The California Supreme Court’s Decision
While the California Supreme Court did not adopt the legal standard urged by the employer at trial, the decision in Harris contains several employer-friendly aspects. First, the court rejected the “motivating factor” instruction, which had been used in the standard CACI jury instructions, and held that the employee must instead prove that discrimination was a “substantial factor” – a higher standard – in the employer’s adverse employment decision. Next, the court held that even if the employee is successful in proving discrimination was a “substantial factor” in the employer’s decision, the employer’s liability is limited. If the employer is able to prove that it would have made the same decision even absent the discrimination, the employee’s remedies are limited to declaratory relief, injunctive relief, and attorney’s fees.

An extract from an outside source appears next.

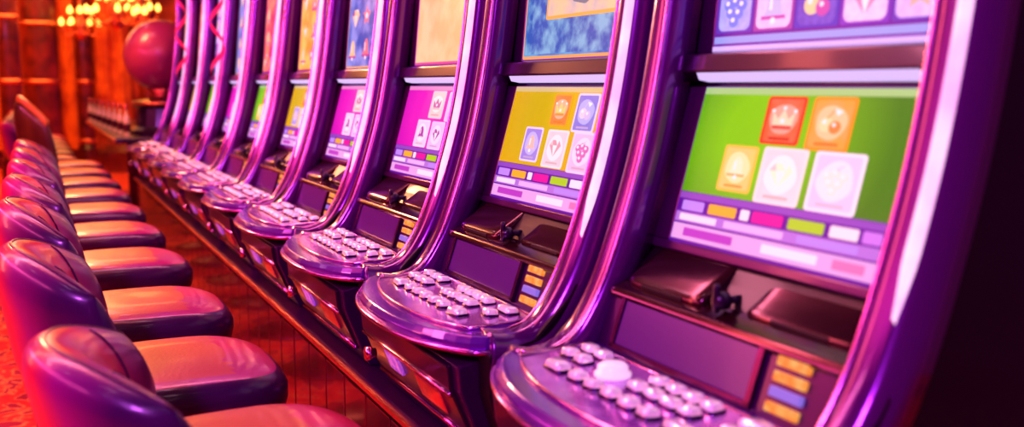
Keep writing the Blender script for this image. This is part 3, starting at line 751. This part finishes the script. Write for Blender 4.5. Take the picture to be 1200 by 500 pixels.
b = B(); b.lathe([(.13, 0), (.13, -.02), (.11, -.028)], n=24); me_r = b.mesh('ring', M_gold)
b = B(); b.lathe([(.105, -.022), (.105, -.030)], n=24); me_d = b.mesh('lens', M_added_down)
for x in (-1.9, -.6, .35):  # unseen ceiling lights, added to give the chrome its sparkle
    for k in range(8):
        y = -1.2+1.9*k+(.9 if x == -.6 else 0)
        e = bpy.data.objects.new('added_downlight', None); COL.objects.link(e); e.location = (x, y, ZC)
        e['label'] = 'round pinkish ceiling downlight added out of view for chrome sparkle'; e['category'] = 'added ceiling light'; e['group'] = 'unseen downlights added for sparkle'
        obj('ring', me_r, e); obj('lens', me_d, e)

# ------------------------------------------------------------------ lights
def area(loc, tgt, sx, sy, col, en, name):
    l = bpy.data.lights.new(name, 'AREA'); l.shape = 'RECTANGLE'; l.size = sx; l.size_y = sy; l.color = col; l.energy = en
    o = bpy.data.objects.new(name, l); COL.objects.link(o); o.location = loc
    o.rotation_euler = (Vector(tgt)-Vector(loc)).to_track_quat('-Z', 'Y').to_euler(); return o
area((.1, 4.0, 3.25), (.2, 4.0, 0), .35, 9, (1.0, .30, .45), 180, 'aisle_light')
area((-1.6, -.6, 2.9), (1.0, 2.0, .9), .5, .5, (.72, .14, 1.0), 80, 'violet_fill')  # added purple fill from behind the camera, no fixture
area((-2.9, 4.5, 2.3), (1.0, 4.5, .8), 7, .2, (1.0, .12, .42), 85, 'rose_light')
area((-.7, 3.2, 1.9), (.5, 2.6, .5), .2, 3, (1.0, .20, .14), 22, 'amber_light')
area((-.2, 8.5, 2.9), (1.0, 4.0, .9), .8, .4, (1.0, .34, .14), 115, 'gold_fill')  # warm lamp added for gold reflections on chrome and ledge
area((0, 14.2, 3.2), (0.2, 14.5, 0), 4, 4, (1.0, .38, .10), 330, 'amber_hall_light')
w = bpy.data.worlds.new('world'); scene.world = w; w.use_nodes = True
w.node_tree.nodes['Background'].inputs['Color'].default_value = (.38, .03, .30, 1)
w.node_tree.nodes['Background'].inputs['Strength'].default_value = .5

# ------------------------------------------------------------------ camera
cam = bpy.data.cameras.new('camera'); co = bpy.data.objects.new('camera', cam); COL.objects.link(co)
cam.sensor_width = 36; cam.lens = 35.0; cam.clip_start = .02
co.location = (0, 0, H)
co.rotation_euler = (math.radians(90-7.37), 0, math.radians(-25.57))
cam.dof.use_dof = True; cam.dof.focus_distance = 2.4; cam.dof.aperture_fstop = 2.3
scene.camera = co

The employee cannot obtain monetary damages, back pay, or reinstatement. The court explained that limiting the employer’s liability in this way would serve FEHA’s purpose of redressing, preventing, and deterring unlawful discrimination in the workplace while simultaneously denying employees an “unjustified windfall.”

The court also declined to impose a higher burden of proof on an employer asserting the “same decision” or “mixed-motive” defense. The employer need only show that it would have made the same decision even absent the discrimination under the traditional “preponderance of the evidence” standard. Additionally, the court observed that an employer who intends to assert the “same decision” or “mixed-motive” defense should raise the issue in its initial response to a lawsuit, although general language that the employer had non-discriminatory motives is sufficient. The court also noted that there would be no inconsistency for an employer to deny that it had a discriminatory motive altogether while also arguing, contingently, that if the trier of fact finds a mixture of lawful and unlawful motives, then the employer’s lawful motive alone would have led to its decision.

Mixed-Motive Defense Also Before U.S. Supreme Court
The mixed-motive defense is currently before the U.S. Supreme Court in Univ. Texas Southwestern Med. Ctr. v. Nassar. Certain federal anti-discrimination laws, such as Title VII’s retaliation provisions, do not specifically authorize mixed-motive claims. In Nassar, the U.S. Supreme Court will decide whether an employee claiming discrimination under these types of laws must prove that the employer would not have taken an adverse action but for an improper motive. This is called a “but-for” causation standard. Currently, there is a split among federal circuits as to whether employees must prove “but-for” causation or whether a less stringent standard applies, in which employees need only show that a discriminatory motive was one of several reasons behind an employer’s action.

In 2009, the U.S. Supreme Court determined that the “but-for” causation standard applies in cases brought under the federal Age Discrimination in Employment Act (“ADEA”). This means that an employer is not liable under the ADEA unless age discrimination was the “but-for” cause of an adverse employment decision. The California Supreme Court declined to apply the “but-for” causation standard in Harris, as many employers had hoped.

The Upshot of Harris for Employers
Although the Harris decision was not a complete victory for employers, it raises the burden on employees to show that unlawful discrimination was a “substantial factor” motivating an adverse employment decision. And even if the employee meets this higher burden, Harris eliminates the risk that an employee will be awarded monetary damages, back pay, and reinstatement. The decision may deter the filing of lawsuits in mixed-motive cases, and reduce plaintiffs’ expectations when it comes to valuing a case for settlement purposes.

DISCLAIMER: Because of the generality of this update, the information provided herein may not be applicable in all situations and should not be acted upon without specific legal advice based on particular situations.